Did Water Shortages Cause the Collapse of Civilisations?Around 3,200 years ago, a number of flourishing civilizations on the eastern shores of the Mediterranean, virtually the entire world of the Bronze Age, collapsed and crumbled in a very short period of time.

The reasons for this collapse have baffled scientists and historians for many years. Recently though, a study of fossilised pollen particles retrieved from sediment at the bottom of the Sea of Galilee may have solved this mystery that has been intriguing archaeologists for decades.

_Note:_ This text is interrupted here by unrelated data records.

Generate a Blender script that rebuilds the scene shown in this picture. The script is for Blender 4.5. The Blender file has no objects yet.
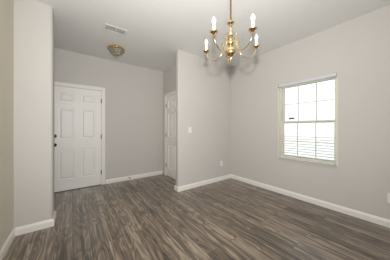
import bpy, bmesh, math, random
from mathutils import Vector, Matrix
R = math.radians
PI = math.pi
random.seed(3)
sc = bpy.context.scene
COL = sc.collection

# ------------------------------------------------------------------ camera
EYE = 1.217
cd = bpy.data.cameras.new('camera')
cd.sensor_width = 36.0
cd.lens = 165.5 / 390 * 36.0
cd.shift_y = -1.5 / 390
cd.clip_start = 0.02
cam = bpy.data.objects.new('camera', cd)
COL.objects.link(cam)
cam.location = (0, 0, EYE)
cam.rotation_euler = (R(90), 0, R(-36.33))
sc.camera = cam

# ------------------------------------------------------------------ world, lights, exposure
w = bpy.data.worlds.new('daylight')
sc.world = w
w.use_nodes = True
bg = w.node_tree.nodes['Background']
bg.inputs[0].default_value = (0.93, 0.97, 1.0, 1)
bg.inputs[1].default_value = 1.1

def light(name, kind, loc, rot, energy, color=(1, 1, 1), **kw):
    d = bpy.data.lights.new(name, kind)
    d.energy = energy
    d.color = color
    for k, v in kw.items():
        setattr(d, k, v)
    o = bpy.data.objects.new(name, d)
    COL.objects.link(o)
    o.location = loc
    o.rotation_euler = rot
    return o

# the photographer's flash: one head lights the room directly, the other is bounced off the ceiling
light('flash_direct', 'SPOT', (0.0, 0.0, EYE + 0.31), (R(98), 0, R(-39)), 150, (1.0, 0.985, 0.97),
      spot_size=R(158), spot_blend=1.0, shadow_soft_size=0.04)
light('flash_bounce', 'SPOT', (0.1, -0.15, EYE + 0.35), (R(180 - 42), 0, R(-36.33)), 52, (1.0, 0.995, 0.99),
      spot_size=R(130), spot_blend=1.0, shadow_soft_size=0.06)

sc.view_settings.view_transform = 'Standard'
sc.view_settings.look = 'None'
sc.view_settings.exposure = 0.76
sc.view_settings.gamma = 1.0
sc.view_settings.use_curve_mapping = False

# ------------------------------------------------------------------ materials
def s2l(c):
    return tuple(((v / 255) / 12.92 if v / 255 <= 0.04045 else (((v / 255) + 0.055) / 1.055) ** 2.4) for v in c) + (1,)

def mat(name, col, rough=0.5, metal=0.0, spec=None, noise=None, bump=None, trans=0.0, ior=None):
    """col in sRGB 0-255; noise=(scale, amount) mottles colour; bump=(scale, strength, distance)"""
    m = bpy.data.materials.new(name)
    m.use_nodes = True
    nt = m.node_tree
    b = nt.nodes['Principled BSDF']
    c = s2l(col)
    b.inputs['Base Color'].default_value = c
    b.inputs['Roughness'].default_value = rough
    b.inputs['Metallic'].default_value = metal
    if trans:
        b.inputs['Transmission Weight'].default_value = trans
    if ior:
        b.inputs['IOR'].default_value = ior
    if spec is not None:
        b.inputs['Specular IOR Level'].default_value = spec
    tc = nt.nodes.new('ShaderNodeTexCoord')
    if noise:
        n = nt.nodes.new('ShaderNodeTexNoise')
        n.inputs['Scale'].default_value = noise[0]
        n.inputs['Detail'].default_value = 4
        nt.links.new(tc.outputs['Object'], n.inputs['Vector'])
        mx = nt.nodes.new('ShaderNodeMix')
        mx.data_type = 'RGBA'
        mx.inputs[6].default_value = tuple(v * (1 - noise[1]) for v in c[:3]) + (1,)
        mx.inputs[7].default_value = tuple(min(1, v * (1 + noise[1])) for v in c[:3]) + (1,)
        nt.links.new(n.outputs['Fac'], mx.inputs[0])
        nt.links.new(mx.outputs[2], b.inputs['Base Color'])
    if bump:
        n2 = nt.nodes.new('ShaderNodeTexNoise')
        n2.inputs['Scale'].default_value = bump[0]
        n2.inputs['Detail'].default_value = 3
        nt.links.new(tc.outputs['Object'], n2.inputs['Vector'])
        bp = nt.nodes.new('ShaderNodeBump')
        bp.inputs['Strength'].default_value = bump[1]
        bp.inputs['Distance'].default_value = bump[2]
        nt.links.new(n2.outputs['Fac'], bp.inputs['Height'])
        nt.links.new(bp.outputs['Normal'], b.inputs['Normal'])
    return m

M = {}
M['wall'] = mat('greige_wall_paint', (203, 199, 194), 0.75, noise=(1.5, 0.015), bump=(140, 0.12, 0.002))
M['left_wall'] = mat('beige_wall_lightened', (214, 208, 192), 0.75, noise=(1.5, 0.015), bump=(140, 0.12, 0.002))  # yellower than the greige walls; lightness put in to make up for weak flash
M['ceiling'] = mat('ceiling_paint', (230, 229, 226), 0.9, noise=(2.0, 0.01), bump=(60, 0.25, 0.003))
M['trim'] = mat('white_trim_paint', (238, 234, 228), 0.4, noise=(4, 0.01))
M['door'] = mat('white_door_paint', (240, 238, 233), 0.42, noise=(3, 0.012))
M['vinyl'] = mat('cream_vinyl', (228, 226, 211), 0.35, noise=(5, 0.01))
M['sill'] = mat('marble_sill', (200, 199, 194), 0.3, noise=(14, 0.06))
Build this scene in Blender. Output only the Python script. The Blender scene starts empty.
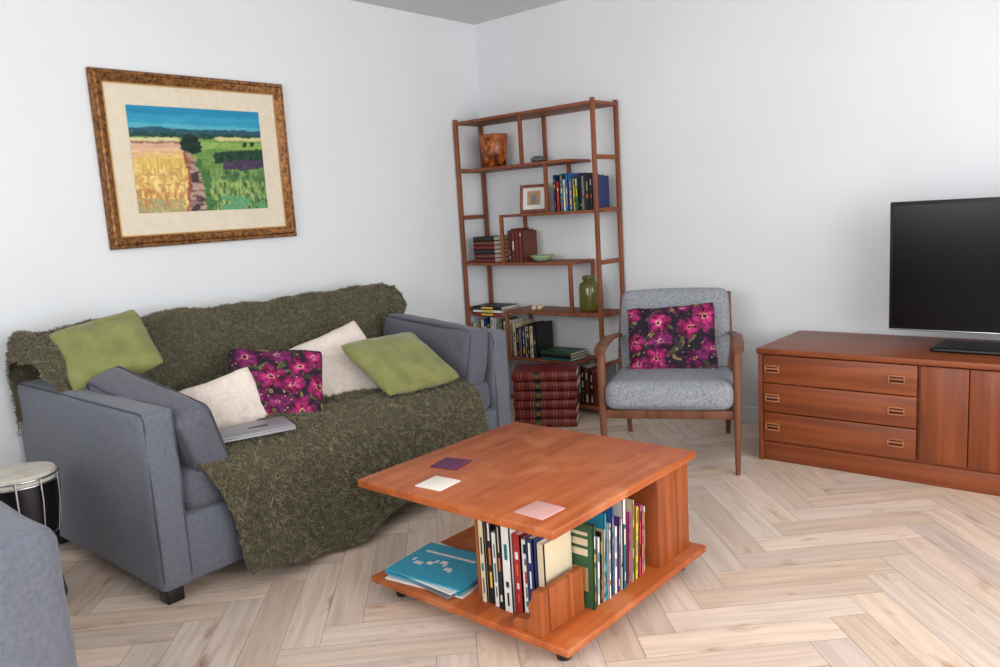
import bpy, bmesh, math, random
import numpy as np
from mathutils import Vector, Matrix, noise
random.seed(7); np.random.seed(7)
scene=bpy.context.scene
col=scene.collection
try:
    scene.view_settings.view_transform='Standard'
except Exception: pass

def lin(c):
    c=c/255.0
    return c/12.92 if c<=0.04045 else ((c+0.055)/1.055)**2.4
def S(r,g,b): return (lin(r),lin(g),lin(b),1.0)
def Snp(a):
    a=np.clip(np.asarray(a,float)/255.0,0,1)
    return np.where(a<=0.04045,a/12.92,((a+0.055)/1.055)**2.4)

# ------------------------------------------------------------ materials
def newmat(name):
    m=bpy.data.materials.new(name); m.use_nodes=True
    nt=m.node_tree; b=nt.nodes['Principled BSDF']
    return m,nt,b
def plain(name,c,rough=0.6,metal=0.0,spec=0.5):
    m,nt,b=newmat(name)
    b.inputs['Base Color'].default_value=c
    b.inputs['Roughness'].default_value=rough
    b.inputs['Metallic'].default_value=metal
    b.inputs['Specular IOR Level'].default_value=spec
    return m
def mottled(name,c1,c2,scale=20,rough=0.7,bump=0.0,bscale=200,stretch=(1,1,1),spec=0.4,detail=4,coat=0,sheen=0,bdist=0.003,metal=0):
    m,nt,b=newmat(name)
    tc=nt.nodes.new('ShaderNodeTexCoord'); mp=nt.nodes.new('ShaderNodeMapping')
    mp.inputs['Scale'].default_value=stretch
    n=nt.nodes.new('ShaderNodeTexNoise'); n.inputs['Scale'].default_value=scale; n.inputs['Detail'].default_value=detail
    r=nt.nodes.new('ShaderNodeValToRGB')
    r.color_ramp.elements[0].position=0.33; r.color_ramp.elements[1].position=0.67
    r.color_ramp.elements[0].color=c1; r.color_ramp.elements[1].color=c2
    nt.links.new(tc.outputs['Object'],mp.inputs['Vector']); nt.links.new(mp.outputs[0],n.inputs['Vector'])
    nt.links.new(n.outputs['Fac'],r.inputs['Fac']); nt.links.new(r.outputs[0],b.inputs['Base Color'])
    b.inputs['Roughness'].default_value=rough; b.inputs['Specular IOR Level'].default_value=spec
    b.inputs['Coat Weight'].default_value=coat; b.inputs['Metallic'].default_value=metal
    b.inputs['Sheen Weight'].default_value=sheen
    if bump>0:
        n2=nt.nodes.new('ShaderNodeTexNoise'); n2.inputs['Scale'].default_value=bscale; n2.inputs['Detail'].default_value=3
        bp=nt.nodes.new('ShaderNodeBump'); bp.inputs['Strength'].default_value=bump; bp.inputs['Distance'].default_value=bdist
        nt.links.new(tc.outputs['Object'],n2.inputs['Vector'])
        nt.links.new(n2.outputs['Fac'],bp.inputs['Height']); nt.links.new(bp.outputs[0],b.inputs['Normal'])
    return m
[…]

The study was published in Tel Aviv: Journal of the Institute of Archaeology of Tel Aviv University.

According to Israel Finkelstein, an archaeologist at the Institute of Archaeology at Tel Aviv University and one of the lead scientists of the study,  “The Hittite Empire, Egypt of the pharaohs, the Mycenaean culture in Greece, the copper-producing kingdom located on the island of Cyprus, the great trade emporium of Ugarit on the Syrian coast, and the Canaanite city—states under Egyptian hegemony—all disappeared and only after a while were replaced by the territorial kingdoms of the Iron Age, including Israel and Judah.”

[Source: National Geographic]

While it was thought for many years that sudden natural disasters, pestilence or wars were the cause, Finkelstein and his colleagues believe that their study has at last found the real culprit; a succession of severe droughts spread over 150-years from around 1250 BCE to about 1100 BCE, dates they believe to be fairly accurate as indicated by the sampling of sediment deposited over the past 9,000 years that were taken from the bottom of the Sea of Galilee.

Dafna Langgut, a University of Tel Aviv palynologist (one who studies ancient pollens), stated that by studying pollen samples taken at 40-year intervals between 3200 BCE and 500 BCE, they were able to monitor changes in the vegetation as “Pollen grains are the ‘fingerprints’ of plants.”

The study revealed a sharp decline in pines, oaks and carob trees, traditionally found in the Mediterranean in the Late Bronze Age, around 1250 BCE. Around the same time there was a marked increase in plants usually found in semi-arid desert regions. A drop in the number of olive trees also indicated that horticulture was on the wane at this time. All of these signs point to regular and sustained droughts in the area at the time.

The study reveals “… that climate change can be seen as a sort of a ‘prime mover’ that initiated other processes,” according to Finkelstein who believes that “groups of people in the northern regions were uprooted from their homes because of destruction of the agricultural output, and [they] started moving in search of food. They could have pushed other groups to move by land and sea. And this in turn caused destructions and disruption of the delicate trade system of the eastern Mediterranean.”

We should pay heed to this study, seeing that the world is currently facing similar climate changes that are creating many arid regions where nature flourished previously.